Am 1. Mai 2004 trat Polen der EU bei. Eine Generation ist in dieser Zeit bereits erwachsen geworden. Junge Menschen kennen kein Leben ohne die EU. Europäische Rechte und Möglichkeiten sind tief verankert. Doch es regt sich auch Kritik.
In Polen ist eine ganze Generation erwachsen geworden, die sich nicht mehr an ihr Land außerhalb der Europäischen Union erinnern kann.
20 Jahre nach dem EU-Beitritt Polens fühlen sich Bewegungsfreiheit oder der Zugang zu europäischem Recht und europäischen Institutionen für die jungen Menschen völlig normal an.
So wie für Nadia Polisiakiewicz, die zusammen mit anderen jungen Aktivisten bei der Initiative EAST für den Zugang zu Abtreibung kämpft. Sie versucht, eine Million Unterschriften für eine transnationale, europäische Initiative zu sammeln – was einfacher zu sein scheint als eine Gesetzesänderung auf nationaler Ebene.
"Wir [können] den Männern im Parlament, all diesen Boomern, zeigen, dass wir nicht von ihnen abhängig sind und davon, ob sie uns Abtreibungen erlauben oder nicht, denn diese Abtreibungen finden sowieso statt, und wir können auch noch ein bisschen weiter gehen – wir können zur Europäischen Union gehen und in der EU weiter dafür kämpfen, dass Abtreibung für alle Bürgerinnen der Union möglich ist", so Nadia Polisiakiewicz im Gespräch mit euronews.
Sehnsuchtsort Europa
Europa ist, wie früher die USA, zu einem Ort der Sehnsucht und eines verhältnismäßig komfortablen Lebens für jungen Menschen geworden. Die Gymniasastin Maja Roznicka erzählt, dass sie früher immer in die USA gehen wollte, aber jetzt sieht sie für sich in Europa bessere Chancen: "Wenn man vergleicht, welche Möglichkeiten es gibt und wie das Leben in den europäischen Ländern aussieht und wie es in den USA ist, wo sich zum Beispiel nicht jeder eine höhere Bildung leisten kann und die Leute Kredite aufnehmen, während sich hier [in Europa] jeder, der sein Abitur gemacht hat, jede Art von Bildung leisten kann, in jedem Alter."
Doch es gibt auch Skeptiker unter den jungen Leuten, genau wie bei den älteren Polen, wo die Zahlen der EU-Kritiker steigen.
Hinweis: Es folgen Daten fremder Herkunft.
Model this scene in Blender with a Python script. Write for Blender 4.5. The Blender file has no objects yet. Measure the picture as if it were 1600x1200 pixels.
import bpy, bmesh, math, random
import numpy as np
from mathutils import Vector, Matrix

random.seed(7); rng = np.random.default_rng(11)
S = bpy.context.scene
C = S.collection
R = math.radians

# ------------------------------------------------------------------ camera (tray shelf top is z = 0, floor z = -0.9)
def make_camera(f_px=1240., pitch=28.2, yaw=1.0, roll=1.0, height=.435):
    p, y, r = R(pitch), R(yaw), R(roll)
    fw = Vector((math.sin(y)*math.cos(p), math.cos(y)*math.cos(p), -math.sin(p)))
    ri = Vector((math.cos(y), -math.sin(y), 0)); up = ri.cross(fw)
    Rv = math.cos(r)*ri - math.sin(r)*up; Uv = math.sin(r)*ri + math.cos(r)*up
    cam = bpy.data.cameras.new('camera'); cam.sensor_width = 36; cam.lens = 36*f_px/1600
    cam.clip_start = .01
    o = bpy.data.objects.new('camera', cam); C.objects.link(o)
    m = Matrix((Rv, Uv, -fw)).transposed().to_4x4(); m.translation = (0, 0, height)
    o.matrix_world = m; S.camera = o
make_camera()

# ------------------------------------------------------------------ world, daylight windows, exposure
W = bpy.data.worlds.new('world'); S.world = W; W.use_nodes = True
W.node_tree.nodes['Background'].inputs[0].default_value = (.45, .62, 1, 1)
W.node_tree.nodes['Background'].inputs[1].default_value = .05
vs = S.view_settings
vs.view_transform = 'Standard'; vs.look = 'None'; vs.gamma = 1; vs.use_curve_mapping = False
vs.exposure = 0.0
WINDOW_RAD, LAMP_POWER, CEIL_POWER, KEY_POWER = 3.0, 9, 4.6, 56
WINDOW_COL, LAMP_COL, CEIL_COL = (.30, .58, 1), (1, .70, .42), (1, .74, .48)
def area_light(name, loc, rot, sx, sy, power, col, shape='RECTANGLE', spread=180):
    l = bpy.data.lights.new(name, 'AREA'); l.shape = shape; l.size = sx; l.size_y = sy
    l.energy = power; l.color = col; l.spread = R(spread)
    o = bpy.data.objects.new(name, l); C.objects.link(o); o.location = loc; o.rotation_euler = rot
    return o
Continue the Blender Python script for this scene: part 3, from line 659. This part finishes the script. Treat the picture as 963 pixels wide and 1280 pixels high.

Einer der jungen Kritiker ist maciek Korneluk, der sich in der Jugendorganisation Allpolnische Jugend engagiert. Er sagt:
"Als souveränes Land sollten wir das Recht haben, unsere eigenen Angelegenheiten zu regeln, sei es die Außenpolitik oder die Bildung. Dies sind jedoch so wichtige Themen, so wichtige Bereiche des Lebens und des Funktionierens eines Landes, dass wir eine gewisse Souveränität darüber haben müssen und der Union oder einer anderen internationalen Organisation nicht das Recht geben dürfen, für uns zu entscheiden, wie die Dinge zu tun sind."
Wenig Aufmerksamkeit für EU-Wahlkampagnen
Die euronews-Korrespondentin Magdalena Chodownik erklärt in Warschau, dass die Europawahlkampagnen in Polen noch nicht angekommen seien. Im vergangenen Jahr bei den Parlamentswahlen in Polen haben 68 Prozent der jungen Polen gewählt. Ob sich diese Beteiligung auch bei den diesjährigen Europawahlen wiederholen wird, bleibt noch abzuwarten.
Bei den Parlamentswahlen im Oktober 2023 gewann zwar die rechtspopulistische PiS-Partei die meisten Stimmen, allerdings fand sie keinen Koalitionspatner. Nach zwei Monaten konnte schließlich die Mehrheit der Oppsotionsparteien im polnischen Sejm den Ministerpräsidenten Donald Tusk stellen.
Seit Mitte Dezember vergangenen Jahres regiert der ehemalige Präsident des Europäischen Rates, viele sehen das als neuen Weg Polens zu einem europa- und demokratiefreundlichen Land.